La « vérité » que Socrate a ici en tête, c'est celle que constitue l'original, le modèle, pour l'image qu'en fait le peintre : le tableau est d'autant plus « vrai » qu'il reproduit plus fidèlement cet original. Le critère de vérité est donc le modèle « tel qu'il est » ; tel qu'il est, et non pas tel qu'il se présente à la vue : si le modèle est un cube dont toutes les faces sont du même rouge uni, la « vraie » couleur pour le tableau du peintre est ce même rouge pour toutes les faces du cube, même si les conditions de lumière font que les diverses faces paraissent d'un rouge différent les unes des autres, et si l'ombre d'un autre objet situé entre le cube et la lumière se projette sur l'une de ses faces et lui donne une couleur différentes sur certaines parties à l'ombre ; de même, les proportions entre les dimensions du modèle sont ce qu'elles sont, et les « vraies » proportions sont celles du modèle, sans tenir compte de la perspective qui nous les fait paraître différentes (voir la référence au Sophiste mentionnée à la fin de la note 61). Mais Socrate est sans doute parfaitement conscient du fait que, dès lors qu'on cherche à reproduire un objet en trois dimensions sur une surface en deux dimensions, il est impossible de le reproduire « tel qu'il est », et que, pour que le tableau ressemble à son modèle, il faut reproduire, non pas ce qui est, mais ce qu'on voit, en tenant compte d'effets de lumière et de perspective. Mais cela n'est encore que la surface des choses. Imiter la vérité du modèle, ce serait en reproduire non seulement l'apparence pour la vue, mais encore la matière, l'odeur, et tout le reste de ce qui en fait ce qu'il est, dont j'ai dit en note 60 que ça nous est inaccessible. Ce que le peintre cherche à reproduire, c'est la manière dont l'objet apparaît à la vue, c'est-à-dire bel et bien une vision (au sens premier de « ce qu'on voit »), qui n'est qu'une petite partie de la « vérité » de son modèle.

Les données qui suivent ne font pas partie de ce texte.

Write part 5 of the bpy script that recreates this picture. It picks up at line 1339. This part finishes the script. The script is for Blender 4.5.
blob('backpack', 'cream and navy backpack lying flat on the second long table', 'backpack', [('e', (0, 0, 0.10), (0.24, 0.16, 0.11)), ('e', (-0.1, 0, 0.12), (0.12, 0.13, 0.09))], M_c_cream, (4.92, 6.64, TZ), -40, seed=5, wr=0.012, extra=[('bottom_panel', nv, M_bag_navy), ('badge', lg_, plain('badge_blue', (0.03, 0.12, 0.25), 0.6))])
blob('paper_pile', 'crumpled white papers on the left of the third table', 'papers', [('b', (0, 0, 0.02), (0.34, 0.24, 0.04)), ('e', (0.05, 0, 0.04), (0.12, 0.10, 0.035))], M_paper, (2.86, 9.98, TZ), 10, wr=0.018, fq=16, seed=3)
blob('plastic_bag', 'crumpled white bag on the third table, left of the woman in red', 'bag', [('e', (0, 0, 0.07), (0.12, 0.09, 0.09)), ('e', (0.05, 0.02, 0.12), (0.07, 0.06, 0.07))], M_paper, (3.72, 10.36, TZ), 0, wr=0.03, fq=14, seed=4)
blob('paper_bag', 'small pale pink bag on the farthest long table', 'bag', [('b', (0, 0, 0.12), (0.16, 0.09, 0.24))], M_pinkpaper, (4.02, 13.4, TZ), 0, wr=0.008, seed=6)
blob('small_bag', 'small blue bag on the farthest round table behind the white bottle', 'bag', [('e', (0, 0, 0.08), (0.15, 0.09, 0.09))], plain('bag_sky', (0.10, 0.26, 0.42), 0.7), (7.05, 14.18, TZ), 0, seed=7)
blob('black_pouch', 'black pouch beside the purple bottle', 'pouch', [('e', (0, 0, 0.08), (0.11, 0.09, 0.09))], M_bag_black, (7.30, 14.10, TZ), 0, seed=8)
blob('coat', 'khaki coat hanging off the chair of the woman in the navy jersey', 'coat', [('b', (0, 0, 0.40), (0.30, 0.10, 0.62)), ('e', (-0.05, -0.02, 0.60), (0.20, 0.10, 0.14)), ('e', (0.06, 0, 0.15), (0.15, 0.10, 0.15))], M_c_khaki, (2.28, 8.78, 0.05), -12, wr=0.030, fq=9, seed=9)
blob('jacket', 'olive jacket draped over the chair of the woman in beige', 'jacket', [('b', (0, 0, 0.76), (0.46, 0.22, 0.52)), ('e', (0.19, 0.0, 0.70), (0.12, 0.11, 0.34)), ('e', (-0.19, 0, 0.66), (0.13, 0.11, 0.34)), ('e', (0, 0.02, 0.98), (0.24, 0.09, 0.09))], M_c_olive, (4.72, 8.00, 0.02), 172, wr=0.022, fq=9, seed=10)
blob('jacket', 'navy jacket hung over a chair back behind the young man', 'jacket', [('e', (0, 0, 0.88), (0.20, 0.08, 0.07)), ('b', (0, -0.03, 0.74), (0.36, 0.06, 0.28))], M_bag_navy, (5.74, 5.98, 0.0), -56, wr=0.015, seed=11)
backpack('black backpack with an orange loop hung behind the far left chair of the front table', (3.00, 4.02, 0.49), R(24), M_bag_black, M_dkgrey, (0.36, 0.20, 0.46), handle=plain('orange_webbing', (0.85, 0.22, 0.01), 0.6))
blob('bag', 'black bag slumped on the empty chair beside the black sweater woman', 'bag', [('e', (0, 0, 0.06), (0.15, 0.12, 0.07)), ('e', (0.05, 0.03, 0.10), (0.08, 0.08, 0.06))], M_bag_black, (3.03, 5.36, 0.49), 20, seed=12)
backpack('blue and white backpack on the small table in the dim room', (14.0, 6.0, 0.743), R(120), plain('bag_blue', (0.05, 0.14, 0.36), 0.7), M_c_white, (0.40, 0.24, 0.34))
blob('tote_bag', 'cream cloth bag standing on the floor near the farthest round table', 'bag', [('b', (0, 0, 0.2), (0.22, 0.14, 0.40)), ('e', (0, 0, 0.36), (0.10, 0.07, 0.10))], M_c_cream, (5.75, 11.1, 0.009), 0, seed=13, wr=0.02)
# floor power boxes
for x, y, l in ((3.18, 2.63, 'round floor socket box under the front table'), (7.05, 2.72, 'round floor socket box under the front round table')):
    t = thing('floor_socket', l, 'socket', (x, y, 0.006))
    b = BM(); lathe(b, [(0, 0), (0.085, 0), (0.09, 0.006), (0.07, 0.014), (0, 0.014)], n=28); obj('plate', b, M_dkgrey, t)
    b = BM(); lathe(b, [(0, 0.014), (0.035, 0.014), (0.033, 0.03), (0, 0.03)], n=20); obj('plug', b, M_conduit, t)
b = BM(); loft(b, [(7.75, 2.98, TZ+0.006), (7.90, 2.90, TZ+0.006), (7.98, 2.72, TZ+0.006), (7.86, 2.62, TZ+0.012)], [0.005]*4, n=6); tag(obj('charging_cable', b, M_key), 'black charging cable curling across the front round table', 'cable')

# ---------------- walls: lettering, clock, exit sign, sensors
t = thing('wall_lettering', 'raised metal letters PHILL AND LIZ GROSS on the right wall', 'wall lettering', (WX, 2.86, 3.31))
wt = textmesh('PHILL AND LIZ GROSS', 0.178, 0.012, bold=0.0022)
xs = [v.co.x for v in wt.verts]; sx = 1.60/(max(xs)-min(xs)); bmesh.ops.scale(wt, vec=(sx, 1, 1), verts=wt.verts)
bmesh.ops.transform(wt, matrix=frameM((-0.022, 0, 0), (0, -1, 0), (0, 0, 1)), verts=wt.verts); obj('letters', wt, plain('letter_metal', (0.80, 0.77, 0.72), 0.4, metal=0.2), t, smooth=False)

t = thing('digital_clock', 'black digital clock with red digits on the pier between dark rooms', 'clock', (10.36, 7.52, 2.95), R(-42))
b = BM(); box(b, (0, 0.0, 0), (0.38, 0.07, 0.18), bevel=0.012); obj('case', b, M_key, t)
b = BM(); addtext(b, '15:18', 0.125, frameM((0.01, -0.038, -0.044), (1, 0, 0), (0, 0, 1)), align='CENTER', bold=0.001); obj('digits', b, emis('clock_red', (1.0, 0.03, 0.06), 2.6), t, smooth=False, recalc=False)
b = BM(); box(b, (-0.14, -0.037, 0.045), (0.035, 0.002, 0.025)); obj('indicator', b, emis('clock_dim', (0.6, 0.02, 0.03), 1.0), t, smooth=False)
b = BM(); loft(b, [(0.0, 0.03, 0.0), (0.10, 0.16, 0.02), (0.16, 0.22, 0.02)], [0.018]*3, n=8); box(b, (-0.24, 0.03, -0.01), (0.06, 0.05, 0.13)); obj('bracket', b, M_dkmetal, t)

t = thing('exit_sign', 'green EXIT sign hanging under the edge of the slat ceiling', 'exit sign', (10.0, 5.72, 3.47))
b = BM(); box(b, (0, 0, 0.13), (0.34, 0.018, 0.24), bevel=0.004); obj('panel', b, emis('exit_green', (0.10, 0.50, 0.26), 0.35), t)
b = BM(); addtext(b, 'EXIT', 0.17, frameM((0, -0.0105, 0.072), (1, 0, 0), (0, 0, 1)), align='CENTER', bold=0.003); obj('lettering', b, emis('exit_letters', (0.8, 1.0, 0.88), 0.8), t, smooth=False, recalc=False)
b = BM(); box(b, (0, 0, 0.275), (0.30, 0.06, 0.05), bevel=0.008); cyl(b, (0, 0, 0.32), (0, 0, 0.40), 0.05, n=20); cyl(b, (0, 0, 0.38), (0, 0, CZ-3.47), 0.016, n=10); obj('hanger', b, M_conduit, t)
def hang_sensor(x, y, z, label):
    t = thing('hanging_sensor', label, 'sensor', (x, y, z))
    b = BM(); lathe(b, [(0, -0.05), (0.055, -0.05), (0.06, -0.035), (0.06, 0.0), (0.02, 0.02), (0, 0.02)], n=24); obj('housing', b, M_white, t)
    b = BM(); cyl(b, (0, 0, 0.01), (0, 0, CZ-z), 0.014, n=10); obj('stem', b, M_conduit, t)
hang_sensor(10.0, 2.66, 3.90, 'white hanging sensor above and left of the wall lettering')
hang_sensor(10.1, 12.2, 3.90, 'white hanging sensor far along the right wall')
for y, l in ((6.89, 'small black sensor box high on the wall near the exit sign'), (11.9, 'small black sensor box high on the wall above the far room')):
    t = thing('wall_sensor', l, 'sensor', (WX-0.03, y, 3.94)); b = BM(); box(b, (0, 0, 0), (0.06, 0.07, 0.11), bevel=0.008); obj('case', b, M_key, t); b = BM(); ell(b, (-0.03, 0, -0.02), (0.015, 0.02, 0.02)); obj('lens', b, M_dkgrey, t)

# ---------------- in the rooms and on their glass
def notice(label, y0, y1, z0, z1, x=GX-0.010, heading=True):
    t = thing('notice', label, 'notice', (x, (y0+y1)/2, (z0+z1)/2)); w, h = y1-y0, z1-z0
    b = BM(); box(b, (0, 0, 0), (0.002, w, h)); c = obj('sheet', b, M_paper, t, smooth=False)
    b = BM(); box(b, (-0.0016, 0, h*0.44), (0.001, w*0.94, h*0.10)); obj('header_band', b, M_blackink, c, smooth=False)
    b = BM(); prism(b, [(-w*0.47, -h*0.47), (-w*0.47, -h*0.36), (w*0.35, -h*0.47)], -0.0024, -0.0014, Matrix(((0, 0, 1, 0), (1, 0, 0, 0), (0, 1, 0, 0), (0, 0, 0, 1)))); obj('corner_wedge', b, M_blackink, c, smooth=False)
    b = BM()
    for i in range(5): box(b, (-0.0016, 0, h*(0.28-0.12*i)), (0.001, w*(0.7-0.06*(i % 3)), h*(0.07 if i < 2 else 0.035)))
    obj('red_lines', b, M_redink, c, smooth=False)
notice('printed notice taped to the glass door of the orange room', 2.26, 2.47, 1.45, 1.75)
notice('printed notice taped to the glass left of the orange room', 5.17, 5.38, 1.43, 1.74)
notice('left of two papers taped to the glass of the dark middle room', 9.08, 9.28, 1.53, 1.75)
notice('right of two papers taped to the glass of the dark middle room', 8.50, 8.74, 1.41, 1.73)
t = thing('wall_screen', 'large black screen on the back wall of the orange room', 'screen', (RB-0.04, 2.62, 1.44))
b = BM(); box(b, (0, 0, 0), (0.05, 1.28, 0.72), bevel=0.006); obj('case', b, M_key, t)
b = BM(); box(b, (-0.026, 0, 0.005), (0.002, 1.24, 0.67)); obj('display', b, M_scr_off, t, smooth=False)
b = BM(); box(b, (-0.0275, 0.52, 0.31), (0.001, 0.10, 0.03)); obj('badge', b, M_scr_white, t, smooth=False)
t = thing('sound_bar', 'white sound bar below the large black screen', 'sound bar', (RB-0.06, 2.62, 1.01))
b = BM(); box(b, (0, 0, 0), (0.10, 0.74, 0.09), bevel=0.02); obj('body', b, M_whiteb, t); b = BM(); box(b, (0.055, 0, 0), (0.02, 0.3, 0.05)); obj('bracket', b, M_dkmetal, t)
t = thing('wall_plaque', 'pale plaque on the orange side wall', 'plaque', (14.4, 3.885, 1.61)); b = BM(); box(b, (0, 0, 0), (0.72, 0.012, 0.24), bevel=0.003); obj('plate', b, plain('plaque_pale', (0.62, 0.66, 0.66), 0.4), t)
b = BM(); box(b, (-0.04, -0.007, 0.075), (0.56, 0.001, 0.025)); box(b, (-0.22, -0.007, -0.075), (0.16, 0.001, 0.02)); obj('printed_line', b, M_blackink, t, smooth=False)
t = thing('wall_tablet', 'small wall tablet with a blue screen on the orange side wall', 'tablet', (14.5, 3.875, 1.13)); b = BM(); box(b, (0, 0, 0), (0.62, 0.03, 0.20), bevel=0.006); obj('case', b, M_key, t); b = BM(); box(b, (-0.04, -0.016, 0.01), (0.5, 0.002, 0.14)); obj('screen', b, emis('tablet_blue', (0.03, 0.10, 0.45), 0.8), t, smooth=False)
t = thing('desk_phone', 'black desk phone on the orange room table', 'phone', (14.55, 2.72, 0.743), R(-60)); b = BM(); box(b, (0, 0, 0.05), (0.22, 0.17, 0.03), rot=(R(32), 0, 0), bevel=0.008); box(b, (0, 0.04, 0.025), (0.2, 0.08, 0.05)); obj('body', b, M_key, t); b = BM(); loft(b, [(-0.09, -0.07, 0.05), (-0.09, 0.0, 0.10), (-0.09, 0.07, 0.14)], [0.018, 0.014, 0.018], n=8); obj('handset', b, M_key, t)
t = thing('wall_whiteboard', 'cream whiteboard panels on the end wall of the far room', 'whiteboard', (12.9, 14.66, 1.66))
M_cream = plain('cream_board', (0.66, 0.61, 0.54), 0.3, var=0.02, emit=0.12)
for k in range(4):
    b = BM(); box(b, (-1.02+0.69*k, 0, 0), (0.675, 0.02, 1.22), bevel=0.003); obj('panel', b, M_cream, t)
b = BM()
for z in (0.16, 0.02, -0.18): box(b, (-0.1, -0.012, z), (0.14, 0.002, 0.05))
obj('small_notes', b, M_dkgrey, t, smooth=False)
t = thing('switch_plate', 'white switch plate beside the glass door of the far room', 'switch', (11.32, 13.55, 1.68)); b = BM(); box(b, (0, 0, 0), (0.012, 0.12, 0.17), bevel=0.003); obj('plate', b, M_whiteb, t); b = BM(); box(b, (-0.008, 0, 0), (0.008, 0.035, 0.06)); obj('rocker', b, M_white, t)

Par ces considérations, Platon ne cherche pas à dénigrer des techniques picturales cherchant à prendre en compte l'effet de perspective et à rendre les effets de lumière et d'ombre, mais à nous faire prendre conscience du caractère limité de la vue pour nous faire appréhender les choses telles qu'elles sont : le peintre qui cherche à rendre son tableau aussi ressemblant à ce que nous voyons ne peut le faire qu'en ne respectant pas ce que sont les modèles qu'il peint en eux-mêmes ; il doit en modifier les couleurs, les proportions, et, de toutes façons, produire en deux dimensions, sur le plan que constitue son tableau, un original qui est en trois dimensions, et le reproduire avec des matériaux qui ne sont pas ceux dont est fait l'original. La question n'est donc pas celle de la fidélité du travail du peintre à l'apparence pour nous de son modèle, c'est-à-dire à l'image déjà défaillante que nous en donne la vue, mais celle de la fidélité à ce qu'est le modèle en lui-même, indépendamment de la manière dont il apparaît pour la vue. Mais le modèle en lui-même n'est pas plus ou moins « vrai » que le tableau qu'en fait le peintre, il est seulement le critère du vrai pour la relation de l'image à son modèle. Et il l'est en lui-même et non pas à travers l'autre image que constitue la vision que nous en avons, celle qui se forme dans les yeux de l'observateur (les ombres de la caverne). (<==)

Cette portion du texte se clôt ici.